O monstro reaparece no século XIX pelas mãos de Marx que nos mostra o quão monstruosa é a exploração do trabalho. Acrescento, com base em Foucault e Negri, que monstruosa é a exploração capitalista porque monstruosa é a resistência da multidão! Contudo, ao longo dos séculos XIX e XX, uma tradição eugênica se constitui sob as formas do imperialismo, do colonialismo, do fascismo e do nazismo. À luz dessas experiências eugênicas, quis investigar a caça ao monstro nas cidades brasileiras: a eugenia “à brasileira” se dissimula na ambiguidade de uma democracia formal, de uma mítica democracia racial, entre outras ambiguidades. Vou comentar rapidamente como se atualizou essa união entre eugenia e finalismo no Brasil póscolonial e recém-republicano.
Nesse periodo, uma parcela considerável de nossas ciências sociais e políticas se preocupava com a criação de uma unidade ou identidade nacional – uma homogeneização dos corpos – que levasse o país ao progresso. Em Os Sertões, por exemplo, Euclydes da Cunha, positivista e Republicano, descreve uma rigorosa campanha militar organizada para submeter um povoado sertanejo ao governo federal. E fica estarrecido ao perceber como, ao longo das campanhas, Canudos dobra a razão contratualista através de táticas metamorfoseantes de uma população multiforme comandada por um Antonio Conselheiro monstruoso. Enquanto Euclydes evoca o monstro e condena a atividade política – o direito à cidade – por parte da população miscigenada, Canudos resiste contra a homogeneização dos corpos ou unidade da Nação. Canudos reivindica sua singularidade. Há uma efetiva tropicalização da eugenia européia na construção desse projeto de Estado-nação que propõe uma inclusão submissa que é totalmente funcional à Razão do Estado e à organização dos Mercados nas cidades emergentes no cenário brasileiro.
Vamos nos afastar das análises que se mantiveram numa ambiguidade tipicamente brasileira – entre o biológico e o cultural, entre o racial e o social – para apresentar uma análise biopolítica. Hoje, o monstro que a eugenia brasileira procura afastar é biopolítico. Enquanto a tecnologia disciplinar procurou o indivíduo e seu corpo, o biopoder se interessa pela população como um todo. O biopoder contemporâneo nos “faz viver”, mas o faz mediante o controle de nossas vidas que, por sua vez, resistem inventando novas práticas de vidas, diferentes modos de produzir a cidade. É possível produzir uma outra cidade? Eu queria ir além da dicotomia Centro x Periferia, questionar se é possível pensar as Ocupações contemporâneas como produtoras de múltiplas centralidades pensar a cidade como uma ampla rede onde cada ocupação fosse um pólo de produção de cultura e de comunicação, pólos distributivos sem totalização.

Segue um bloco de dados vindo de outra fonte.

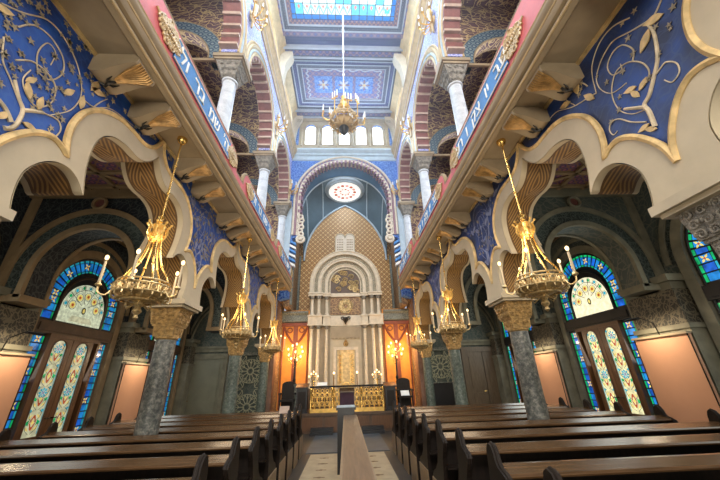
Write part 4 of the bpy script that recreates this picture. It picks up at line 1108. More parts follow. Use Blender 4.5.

A Ocupação Prestes Maia em São Paulo
Em novembro 2002, surgiu um monstro em pleno centro da cidade de São Paulo. Na calada da noite, cerca de 2000 pessoas, 468 famílias, ocuparam o edifício Prestes Maia, abandonado por mais de 10 anos e com dívida de IPTU de mais de cinco milhões de reais. Providenciaram os serviços básicos – remoção de entulho, instalação de água, de luz e de limpeza do prédio –, fizeram inscrição das crianças nas escolas dos arredores, se empenharam na inserção dos adultos (catadores, etc.) na economia local, além de organizaram inúmeras atividades socio-culturais. Apesar dessas iniciativas revitalizantes no prédio em situação tributária irregular, os governos, municipal e estadual, optaram por apoiar a reintegração de posse solicitada pelo proprietário.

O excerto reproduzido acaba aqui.